Monday, December 07, 2009
Channeling my inner Ben Matlock (redux)
Just so you know, Nathan's hot dogs are on sale at Food Lion right now (buy-one-get-one-free). I stocked up on cheese franks -- Food Lion doesn't carry the dogs with casings.
Please to enjoy a short piece I wrote last year 'bout Nathan's Cheddar Cheese Beef Franks:
It's no secret that I love Nathan's with-casing hot dogs. They're my favorite store-bought hot dogs. Until today, I'd never had Nathan's Cheddar Cheese Beef Franks. I'd seen 'em in the "dog section" of my local Publix, but I'd never even thought about giving 'em a try. You see, I'm pretty loyal to them Nathan's with-casing hot dogs. (Did I mention they're my favorite hot dogs?) ...

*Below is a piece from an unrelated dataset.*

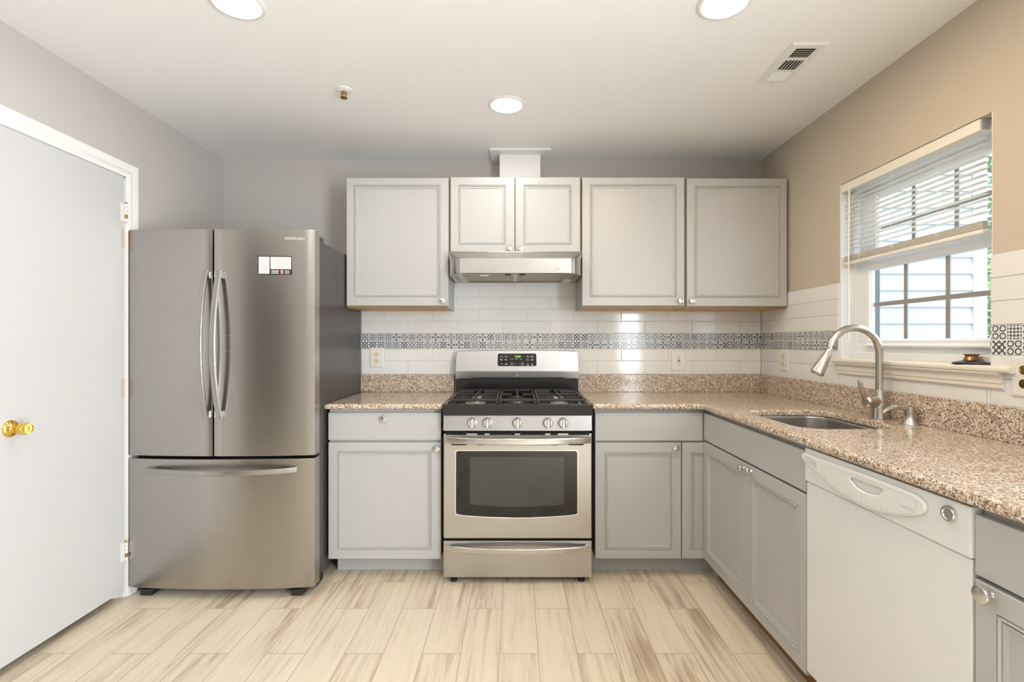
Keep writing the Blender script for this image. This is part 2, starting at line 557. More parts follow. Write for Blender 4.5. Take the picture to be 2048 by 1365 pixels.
# left wall with its closet doorway
DY0, DY1, DZ = -.815, -1.455, 2.040
HY0, HY1 = -2.05, -4.60                              # open passage to the adjoining room
def rect(u0, u1, v0, v1): return [(u0, v0), (u1, v0), (u1, v1), (u0, v1)]
struct(MB().box(LW-.14, LW, DY0, 0, 0, CH).box(LW-.14, LW, DY1, DY0, DZ, CH).box(LW-.14, LW, HY0, DY1, 0, CH).box(LW-.14, LW, HY1, HY0, 2.10, CH).box(LW-.14, LW, RY, HY1, 0, CH)
       .build('wall_left', 'wall_paint', smooth=False))
struct(MB().box(LW-.80, LW-.14, DY1-.3, DY0+.3, 0, CH).box(LW-.138, LW-.10, DY1, DY0, -.0, DZ).build('wall_closet', 'wall_paint', smooth=False))
struct(MB().box(-5.2, -5.06, -6.0, -1.95, 0, CH).box(-5.06, LW-.80, -1.95, -1.90, 0, CH).box(-5.06, LW-.14, -6.0, -5.9, 0, CH)
       .build('wall_adjoining', 'wall_paint', smooth=False))
# right wall with the kitchen window and, behind the camera, the patio door
WY0, WY1, WZ0, WZ1 = -.7815, -1.5690, 1.155, 2.010
PY0, PY1, PZ0, PZ1 = -3.28, -4.62, .06, 2.06
wr = MB()
wr.box(RW, RW+.14, WY0, 0, 0, CH).box(RW, RW+.14, WY1, WY0, 0, WZ0).box(RW, RW+.14, WY1, WY0, WZ1, CH)
wr.box(RW, RW+.14, PY0, WY1, 0, CH).box(RW, RW+.14, PY1, PY0, 0, PZ0).box(RW, RW+.14, PY1, PY0, PZ1, CH).box(RW, RW+.14, RY, PY1, 0, CH)
wall_right = struct(wr.build('wall_right', 'wall_paint_warm_cast', smooth=False))
struct(MB().box(LW-.14, RW+.14, RY-.14, RY, 0, CH).build('wall_rear', 'wall_paint', smooth=False))
d2 = struct(MB().rings(lambda u, v, w: (RW+.10-w, u, v), PY1, PY0, PZ0, PZ1, [(0, -.02), (0, .03), (.07, .03), (.07, -.02)], cap=False)
            .box(RW+.07, RW+.11, -3.98, -3.92, PZ0, PZ1).build('door_2', 'vinyl'))
MB().box(RW+.096, RW+.10, PY1+.07, PY0-.07, PZ0+.07, PZ1-.07).build('pane', 'window_glass', d2)

# ---- closet door on the left wall
casing_prof = [(0, 0), (0, .010), (.006, .014), (.018, .016), (.026, .0125), (.034, .0155), (.048, .017), (.054, .015), (.058, .009), (.058, 0)]
def casing(mb, fn, u_in0, u_in1, v_top, wdt=.072):
    """mitred three-sided door casing; profile runs outwards from the opening"""
    k = wdt/.058
    P = [(a*k, b) for a, b in casing_prof]; n = len(P); V = []; F = []
    for a, b in P: V.append(fn(u_in0-a, 0, b))
    for a, b in P: V.append(fn(u_in0-a, v_top+a, b))
    for a, b in P: V.append(fn(u_in1+a, v_top+a, b))
    for a, b in P: V.append(fn(u_in1+a, 0, b))
    for i in range(3):
        for j in range(n-1): F.append([i*n+j, i*n+j+1, (i+1)*n+j+1, (i+1)*n+j])
    return mb.add(V, F)
struct(casing(MB(), mapL(LW), DY1+.012, DY0-.004, DZ-.004).build('trim_1', 'trim_paint'))
# jamb lining
struct(MB().box(LW-.12, LW-.001, DY0-.012, DY0, 0, DZ).box(LW-.12, LW-.001, DY1, DY1+.012, 0, DZ).box(LW-.12, LW-.001, DY1, DY0, DZ-.008, DZ)
       .box(LW-.06, LW-.036, DY0-.026, DY0-.012, 0, DZ).build('trim_2', 'trim_paint', smooth=False))
door_1 = struct(MB().box(LW-.028, LW+.006, DY1+.015, DY0-.0155, .036, DZ-.0105, .0015).build('door_1', 'door_paint'))
for hz in (1.861, .223):
    h = MB()
    for k in range(5):
        h.lathe([(.0001, 0), (.0062, .0005), (.0062, .0165), (.0001, .017)], (LW+.0125, DY0-.012, hz-.044+k*.0178), (0, 0, 1), 0 if k != 1 else 1, 14)
    h.box(LW+.004, LW+.0075, DY0-.040, DY0-.014, hz-.045, hz+.045, .001)
    h.lathe([(.0001, 0), (.005, .001), (.004, .006), (.0001, .008)], (LW+.0125, DY0-.012, hz+.045), (0, 0, 1), 1, 12)
    h.build('hinge', ['hinge_white', 'old_brass'], door_1)
# bare hinge mortises with the paint worn to wood
m_ = MB()
for hz in (1.735, 1.014):
    m_.rings(mapL(LW+.006), DY0-.034, DY0-.018, hz-.045, hz+.045, [(0, 0), (0, .0009), (.0035, .0009), (.0035, 0)], cap=False)
m_.build('hinge_mortise', 'maple_raw', door_1)
kY, kZ = -1.376, .9115
k_ = MB().lathe([(.0001, .004), (.031, .004), (.0325, .006), (.031, .010), (.024, .0155), (.017, .018), (.0135, .022), (.0125, .030),
                 (.0155, .036), (.0205, .044), (.0225, .054), (.0220, .066), (.0200, .074), (.0185, .0765), (.0175, .0765), (.0165, .0735), (.0001, .0735)],
                (LW, kY, kZ), (1, 0, 0), 0, 40)
k_.box(LW+.0735, LW+.0785, kY-.003, kY+.003, kZ-.011, kZ+.011, .001)
k_.build('door_knob', 'brass', door_1)

# ---- kitchen window (double hung, in a drywall return)
FX = RW+.050
wf = MB()
wf.rings(mapR(FX), -WY0, -WY1, WZ0, WZ1, [(0, -.085), (0, 0), (.030, 0), (.034, -.006), (.034, -.085)], cap=False)
window_1 = struct(wf.build('window_1', 'vinyl', smooth=False))
jl = MB()
jl.box(RW+.001, FX, WY0-.004, WY0, WZ0, WZ1).box(RW+.001, FX, WY1, WY1+.004, WZ0, WZ1)
jl.build('jamb_liner', 'vinyl', window_1, smooth=False)
MB().box(RW+.1405, RW+.198, WY0, WY0+.11, WZ0-.06, WZ1+.06, .003).build('exterior_casing', 'casing_grey', window_1)
GY0, GY1 = -.9024, -1.4908
def sash(name, X, z0, z1, gz0, gz1, muntin_z):
    mb = MB()
    a, b = -WY0+.030, -WY1-.030
    fr = mapR(X)
    # stiles and rails with a sloped inner bead
    def bar(u0, u1, v0, v1): mb.mbox(fr, u0, u1, v0, v1, -.030, 0, .003)
    bar(a, -GY0-.008, z0, z1); bar(-GY1+.008, b, z0, z1)
    bar(-GY0-.012, -GY1+.012, z0, gz0-.008); bar(-GY0-.012, -GY1+.012, gz1+.008, z1)
    mb.rings(fr, -GY0-.009, -GY1+.009, gz0-.009, gz1+.009, [(0, 0), (.009, -.010), (.009, -.022)], cap=False)
    s = mb.build(name, 'vinyl', window_1)
    MB().mbox(fr, -GY0-.006, -GY1+.006, gz0-.006, gz1+.006, -.018, -.014).build('pane', 'window_glass', s)
    g = MB()
    for yy in (-1.0914, -1.3013): g.mbox(fr, -yy-.0095, -yy+.0095, gz0, gz1, -.024, -.019)
    g.mbox(fr, -GY0, -GY1, muntin_z-.0095, muntin_z+.0095, -.0245, -.0192)
    g.build('muntin', 'muntin', s)
    return s
low = sash('lower_sash', FX+.012, WZ0+.022, 1.632, 1.2502, 1.5713, 1.4108)
upp = sash('upper_sash', FX+.046, 1.60, WZ1-.03, 1.638, 1.9185, 1.775)
lr = MB()
lr.prism([(0, 0), (.020, .004), (.022, .010), (.006, .014), (0, .022)], lambda u, v, w: (FX+.012-u, -w, 1.212+v), .885, 1.515, 0)
lr.build('lift_rail', 'vinyl', low)
# inner stool (sill board) and moulded apron
SX = RW-.036
MB().prism(rrect(0, .088, -.011, .011, .009, 4), lambda u, v, w: (SX+u, -w, 1.1455+v), .7667, 1.660, 0).build('window_sill', 'old_white_paint', window_1)
ap = [(0, 0), (.006, .002), (.010, .008), (.010, .020), (.013, .024), (.013, .042), (.018, .047), (.026, .056), (.026, .060), (0, .060)]
MB().prism(ap, lambda u, v, w: (RW-.0085-u, -w, 1.078+v*.95), .785, 1.620, 0).build('window_apron', 'old_white_paint', window_1)

# ---- tiled backsplashes
CO = .0782            # course height
ZB0, ZB1 = 1.1929, 1.2925
rowsz = [(ZB0-2*CO-.010, ZB0-CO, 1), (ZB0-CO, ZB0, 0), (ZB1, ZB1+CO, 1), (ZB1+CO, ZB1+2*CO, 0), (ZB1+2*CO, ZB1+3*CO, 1), (ZB1+3*CO, ZB1+4*CO, 0), (ZB1+4*CO, ZB1+5*CO, 1)]
TL = .3070
def tile_field(fn, uA, regions, name, parent):
    """bevelled glazed tiles clipped to rectangular regions; row type 1 has joints at uA + k*TL, type 0 is shifted half a tile"""
    mb = MB()
    for (u0, u1, v0, v1) in regions:
        mb.rings(fn, u0, u1, v0, v1, [(0, 0), (0, .0055)], mi=1)
        for (z0, z1, typ) in rowsz:
            a, b = max(z0, v0), min(z1, v1)
            if b-a < .006: continue
            off = uA+(0 if typ else TL/2)
            k = math.floor((u0-off)/TL)
            while off+k*TL < u1:
                p, q_ = max(off+k*TL, u0), min(off+(k+1)*TL, u1)
                k += 1
                if q_-p < .006: continue
                g = .0009
                mb.rings(fn, p+g, q_-g, a+g, b-g, [(0, .002), (0, .0070), (.0008, .0080), (.0020, .0084)], mi=0)
    return mb.build(name, ['white_tile', 'grout'], parent, smooth=False)
def band(fn, regions, uvf, parent):
    mb = MB()
    for (u0, u1) in regions: mb.rings(fn, u0, u1, ZB0+.0005, ZB1-.0005, [(0, 0), (0, .0078), (.0008, .0084)])
    mb.uv = uvf
    return mb.build('mosaic_band', 'mosaic_print', parent, smooth=False)
MS = .0498
BX0 = -.9967
tile_field(mapB(0), -.0796, [(BX0, RW-.0085, 1.02, ZB0), (BX0, RW-.0085, ZB1, 1.62)], 'tile_field', wall_back)
band(mapB(0), [(BX0, RW-.0085)], lambda x, y, z: ((x-BX0)/.0508, (z-ZB0)/MS), wall_back)
MB().box(BX0-.009, BX0, -.0105, 0, .93, 1.62).build('tile_edge_trim', 'tile_trim', wall_back)
fnR = mapR(RW)
TT = 1.527
tile_field(fnR, .6342, [(0.009, -WY0, 1.02, ZB0), (.009, -WY0, ZB1, TT), (-WY0, -WY1, 1.02, WZ0), (-WY1, 3.1, 1.02, ZB0), (-WY1, 3.1, ZB1, TT)], 'tile_field', wall_right)
band(fnR, [(.009, -WY0), (-WY1, 3.1)], lambda x, y, z: ((-y-1.5745)/.0505+40 if y < -1.2 else (-y-.7815)/.0508+80, (z-ZB0)/MS), wall_right)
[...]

I was never a big fan of cheese-infused hot dogs when I was a kid. I guess that's 'cause pre-packaged "cheese dogs" were a menu staple at my elementary school. I'm pretty sure the hot dogs were made out of soybeans and sawdust, and I don't even want to think about what was in that cheese. All I know is the wrinkly-looking things smelled like holy hell after they came out of the microwave. That was enough to turn me off of cheese dogs for a long, long time. Hell, it's amazing that I didn't develop a lifelong revulsion for hot dogs after smelling and looking at those wretched meat-and-cheese tubes in a bun.

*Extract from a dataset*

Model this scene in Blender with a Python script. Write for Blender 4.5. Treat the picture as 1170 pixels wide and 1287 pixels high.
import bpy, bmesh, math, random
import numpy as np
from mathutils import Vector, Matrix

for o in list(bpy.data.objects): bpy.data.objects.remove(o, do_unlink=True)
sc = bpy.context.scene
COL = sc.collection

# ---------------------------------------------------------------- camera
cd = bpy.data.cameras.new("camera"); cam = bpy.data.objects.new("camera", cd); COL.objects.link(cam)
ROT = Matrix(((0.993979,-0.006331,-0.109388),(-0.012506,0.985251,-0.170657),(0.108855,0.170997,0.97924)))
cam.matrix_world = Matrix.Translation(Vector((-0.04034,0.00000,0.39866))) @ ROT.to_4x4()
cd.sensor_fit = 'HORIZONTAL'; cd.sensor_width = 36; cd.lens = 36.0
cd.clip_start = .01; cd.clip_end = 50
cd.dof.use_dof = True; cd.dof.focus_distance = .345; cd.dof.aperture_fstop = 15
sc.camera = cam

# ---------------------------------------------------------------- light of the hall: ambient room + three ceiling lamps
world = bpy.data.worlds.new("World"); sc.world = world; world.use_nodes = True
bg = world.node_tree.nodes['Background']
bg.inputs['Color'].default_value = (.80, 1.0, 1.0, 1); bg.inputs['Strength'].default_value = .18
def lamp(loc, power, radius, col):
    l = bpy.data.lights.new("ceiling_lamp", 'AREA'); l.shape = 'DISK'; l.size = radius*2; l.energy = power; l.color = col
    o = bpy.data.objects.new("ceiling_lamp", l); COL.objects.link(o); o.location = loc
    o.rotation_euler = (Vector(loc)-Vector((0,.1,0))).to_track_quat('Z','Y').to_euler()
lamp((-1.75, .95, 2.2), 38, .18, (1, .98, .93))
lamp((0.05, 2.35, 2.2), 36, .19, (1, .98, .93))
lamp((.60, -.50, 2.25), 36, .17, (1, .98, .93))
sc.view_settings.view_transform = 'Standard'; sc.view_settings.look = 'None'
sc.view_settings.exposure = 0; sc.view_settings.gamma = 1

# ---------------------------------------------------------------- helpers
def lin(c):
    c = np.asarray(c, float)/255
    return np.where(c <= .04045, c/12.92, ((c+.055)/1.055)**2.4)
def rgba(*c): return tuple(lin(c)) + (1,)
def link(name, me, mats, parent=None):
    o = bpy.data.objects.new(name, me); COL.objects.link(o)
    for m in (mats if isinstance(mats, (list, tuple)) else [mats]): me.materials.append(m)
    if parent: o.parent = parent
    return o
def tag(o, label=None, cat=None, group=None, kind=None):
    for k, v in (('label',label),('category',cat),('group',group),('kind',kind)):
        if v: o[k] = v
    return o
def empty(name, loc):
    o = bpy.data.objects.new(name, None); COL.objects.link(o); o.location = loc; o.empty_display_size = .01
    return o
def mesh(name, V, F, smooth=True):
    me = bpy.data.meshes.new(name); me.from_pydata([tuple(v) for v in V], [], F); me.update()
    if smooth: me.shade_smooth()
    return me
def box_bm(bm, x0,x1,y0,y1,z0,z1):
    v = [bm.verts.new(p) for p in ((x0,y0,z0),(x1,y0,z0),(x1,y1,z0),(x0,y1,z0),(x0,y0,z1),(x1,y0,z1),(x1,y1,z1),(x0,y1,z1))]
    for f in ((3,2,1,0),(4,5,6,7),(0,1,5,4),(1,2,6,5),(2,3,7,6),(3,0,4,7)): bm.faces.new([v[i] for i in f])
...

Well, Nathan's cheese dogs are nothing - and I mean nothing - like the cheese dogs of my youth. They were full of Nathan's beefy goodness, as one would expect, and they were infused with a semi-sharp cheddar that provided a perfect balance of cheese and dog. That is, there wasn't so much cheese that you couldn't taste the dog; and, likewise, Nathan's signature mixture of beef and spice didn't make me say, "Where's the cheese?" I guess what I'm trying to say is this: I had me one hell of a hot dog tonight. Actually, I had two.
Usually when I eat a hot dog, I top it with chopped onions, a quality mustard, or some Heinz Piccalilli Pickle. A Nathan's Cheddar Cheese Beef Frank is so good, it don't need none o' that. Indeed. I ate my Nathan's cheese dogs with no adornment other than a bun. And I kinda felt guilty about eating the bun.